Morongate

It might be my hyper sensitivity but it seems to me that online attempts to smear people who challenge the right is increasing, both here and in the United States.

The latest example involves the sterling efforts of Jacob Wohl.  Dumbing it right down, which seems appropriate, he did the following:

  1. Set up a bogus website under the name of Surefire Intelligence.
  2. Used his email address as a contact point for the URL.
  3. Used his mum’s cellphone as a contact point for the URL (how sweet).
  4. Headshots of Surefire’s purported employees actually belonged to celebrities including Israeli model Bar Refaeli and Austrian actor Christoph Waltz.  The managing partner, Matthew Cohen, looked awfully like Wohl himself.
  5. Surefire then attempted to bribe a woman to falsely accuse Robert Mueller of sexual misconduct.
  6. Wohl tried to shop around the media a story that Mueller had engaged in sexual misconduct that was posted by the bogus website.
  7. The date of the alleged incident Mueller was in a different city.  With an FBI detail in tow.
  8. Surefire ran the story.
  9. Wohl posted the story on another website he writes for.
  10. He eventually admitted that he was behind the website and had lied earlier because his investigation was “still in flux”.  Flux me.

Thankfully his attempt was that inept the Internet rumbled him early on.  Twitter had a field day and created the hashtag #morongate.  To get a full sense of the absurdity of what happened I recommend that you have a read of associated tweets.

And we all had a good laugh.

The problem is though that this sort of stuff happens all the time.

But the operatives tend to be not so stupid.

Tina Nguyen at Vanity Fair has this perceptive description of what happened and what normally happens.

The Wohl affair, apart from being a diverting spectacle, illuminates several truisms about the far-right media landscape, the opportunists that populate it, and the ways in which MAGA fever dreams take on a life of their own. “The more I read about this Mueller Rape Case business, the more convinced I am that this is a Democrat dirty trick to pull a ‘reverse Kavanaugh,’ trying to impugn Republicans for ‘paying women to make up false rape claims against Mueller,’” theorized pro-Trump radio host Bill Mitchell on Tuesday night. “Just more BS from team DNC.” Forums trafficking in QAnon conspiracy theories were similarly convinced that Wohl was a Deep State mole. Wohl himself doubled down, denied having anything to do with Surefire, and defiantly tweeted a photo of himself smoking a tiny cigar.

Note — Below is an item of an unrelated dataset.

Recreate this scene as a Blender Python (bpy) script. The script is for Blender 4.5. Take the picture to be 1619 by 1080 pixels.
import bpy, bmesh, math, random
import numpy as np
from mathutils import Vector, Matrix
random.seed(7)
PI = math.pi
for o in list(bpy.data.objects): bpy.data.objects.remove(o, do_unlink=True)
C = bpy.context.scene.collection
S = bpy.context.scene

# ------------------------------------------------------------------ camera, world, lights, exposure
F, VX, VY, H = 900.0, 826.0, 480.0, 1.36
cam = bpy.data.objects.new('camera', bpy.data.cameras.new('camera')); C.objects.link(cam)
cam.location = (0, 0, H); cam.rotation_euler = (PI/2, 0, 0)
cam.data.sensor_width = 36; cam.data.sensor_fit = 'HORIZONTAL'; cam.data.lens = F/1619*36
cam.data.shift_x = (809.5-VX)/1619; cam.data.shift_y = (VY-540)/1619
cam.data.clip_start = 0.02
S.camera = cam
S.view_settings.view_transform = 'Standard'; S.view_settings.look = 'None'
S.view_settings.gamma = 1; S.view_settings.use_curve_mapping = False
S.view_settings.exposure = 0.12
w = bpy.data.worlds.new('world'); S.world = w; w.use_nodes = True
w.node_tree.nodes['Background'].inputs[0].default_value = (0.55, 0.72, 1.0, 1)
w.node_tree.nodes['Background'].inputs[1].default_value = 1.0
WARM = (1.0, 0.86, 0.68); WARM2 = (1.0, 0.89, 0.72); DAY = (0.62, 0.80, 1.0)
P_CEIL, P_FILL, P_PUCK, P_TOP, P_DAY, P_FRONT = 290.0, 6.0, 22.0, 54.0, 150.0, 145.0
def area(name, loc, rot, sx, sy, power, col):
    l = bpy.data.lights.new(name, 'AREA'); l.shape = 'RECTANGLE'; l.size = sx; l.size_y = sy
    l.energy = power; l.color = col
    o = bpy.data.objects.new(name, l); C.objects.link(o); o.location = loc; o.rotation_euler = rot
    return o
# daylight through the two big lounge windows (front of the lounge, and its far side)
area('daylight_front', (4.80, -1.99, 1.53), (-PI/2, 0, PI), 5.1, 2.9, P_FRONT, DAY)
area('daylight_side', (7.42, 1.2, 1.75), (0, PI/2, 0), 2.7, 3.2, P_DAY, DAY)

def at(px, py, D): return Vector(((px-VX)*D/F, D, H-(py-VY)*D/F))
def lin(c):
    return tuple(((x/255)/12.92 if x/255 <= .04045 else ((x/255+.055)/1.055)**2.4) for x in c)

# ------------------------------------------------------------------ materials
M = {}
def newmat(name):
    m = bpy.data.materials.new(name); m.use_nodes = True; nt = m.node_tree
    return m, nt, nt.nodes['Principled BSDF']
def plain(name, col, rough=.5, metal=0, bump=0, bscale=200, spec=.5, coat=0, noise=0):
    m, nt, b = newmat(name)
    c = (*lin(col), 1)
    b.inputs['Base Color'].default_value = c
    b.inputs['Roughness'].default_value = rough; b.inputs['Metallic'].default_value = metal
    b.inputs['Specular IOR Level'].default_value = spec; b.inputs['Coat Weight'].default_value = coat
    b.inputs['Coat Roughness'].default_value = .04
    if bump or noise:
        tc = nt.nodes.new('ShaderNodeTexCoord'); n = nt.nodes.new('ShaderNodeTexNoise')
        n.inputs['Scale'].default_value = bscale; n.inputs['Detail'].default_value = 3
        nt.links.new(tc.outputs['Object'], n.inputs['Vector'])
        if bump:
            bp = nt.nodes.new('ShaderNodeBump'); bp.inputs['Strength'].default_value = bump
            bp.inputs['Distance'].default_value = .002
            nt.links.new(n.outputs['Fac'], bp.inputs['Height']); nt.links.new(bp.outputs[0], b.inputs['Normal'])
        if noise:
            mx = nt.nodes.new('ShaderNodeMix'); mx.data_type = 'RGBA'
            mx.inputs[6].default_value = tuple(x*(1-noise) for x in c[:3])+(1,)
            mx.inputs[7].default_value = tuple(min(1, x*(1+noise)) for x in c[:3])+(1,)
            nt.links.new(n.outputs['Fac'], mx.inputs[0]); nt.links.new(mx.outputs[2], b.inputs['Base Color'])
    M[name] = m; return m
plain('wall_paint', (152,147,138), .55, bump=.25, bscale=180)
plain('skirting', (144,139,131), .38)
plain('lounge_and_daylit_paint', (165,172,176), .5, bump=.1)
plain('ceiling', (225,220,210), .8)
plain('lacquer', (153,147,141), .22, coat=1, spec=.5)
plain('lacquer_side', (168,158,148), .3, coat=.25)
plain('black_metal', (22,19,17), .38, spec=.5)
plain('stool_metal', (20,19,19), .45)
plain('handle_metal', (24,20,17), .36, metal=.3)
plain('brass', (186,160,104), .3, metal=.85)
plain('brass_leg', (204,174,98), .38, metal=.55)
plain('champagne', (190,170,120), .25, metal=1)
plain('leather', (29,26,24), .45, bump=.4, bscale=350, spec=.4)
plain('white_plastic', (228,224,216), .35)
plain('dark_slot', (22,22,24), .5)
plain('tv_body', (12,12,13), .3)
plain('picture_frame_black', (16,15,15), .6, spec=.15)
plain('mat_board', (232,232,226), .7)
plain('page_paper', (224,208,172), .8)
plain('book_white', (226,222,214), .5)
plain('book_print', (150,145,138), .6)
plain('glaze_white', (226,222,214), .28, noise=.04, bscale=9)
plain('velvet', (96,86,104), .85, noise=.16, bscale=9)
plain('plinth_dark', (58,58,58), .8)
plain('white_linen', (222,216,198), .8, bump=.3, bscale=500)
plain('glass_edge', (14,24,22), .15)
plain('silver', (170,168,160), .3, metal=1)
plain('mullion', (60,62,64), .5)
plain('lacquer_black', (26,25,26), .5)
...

By Wednesday, he was claiming to be the victim of some sort of mainstream-media cabal, and suggested that Mueller’s office was planting false flags to discredit his work. (He also re-tweeted a Burkman statement calling the “Lorraine” story “a hoax designed to distract the nation from my press conference on Thursday, which is where all eyes need to be.”)

And so we get all these stories spreading below the MSM surface but they tend to not be as spectacularly bad as this particular incident.  And there are local versions.  Like the allegation that Clarke Gayford was being investigated for  offences which circulated earlier this year.

The allegations caused the police to release this statement:

While in general we do not respond to enquiries which seek to confirm if individuals are under police investigation, on this occasion we can say that Mr Gayford is not and has not been the subject of any police inquiry, nor has he been charged in relation to any matter.”

And the nature of the attacks was described in this passage:

Media commentator and Public Address blogger Russell Brown said the comments appeared to be driven by a “troll pack” of users who were pushing the false rumour on the social media platform.

Dirty Politics author Nicky Hager said when contacted that there were people who used social media to leverage gossip and rumour to gain political advantage.

“They are trying to gain partisan advantage through damaging the Prime Minister by a campaign of innuendo.”

Hager said the aim was to steer the public’s political focus away from policy to personal issues which didn’t even need to be true.

“They are trying to find personal or moral things — true or untrue — to smear and marginalise the political figures. It’s never playing with a straight bat, never considering issues.

The only think that is predictable is that the attacks will occur again.

It is a shame really.

Politics should be a debate about the future, about policies, about how we want things to be.

It should not be a battle of who can tell the most outrageous lie.  And get away with it.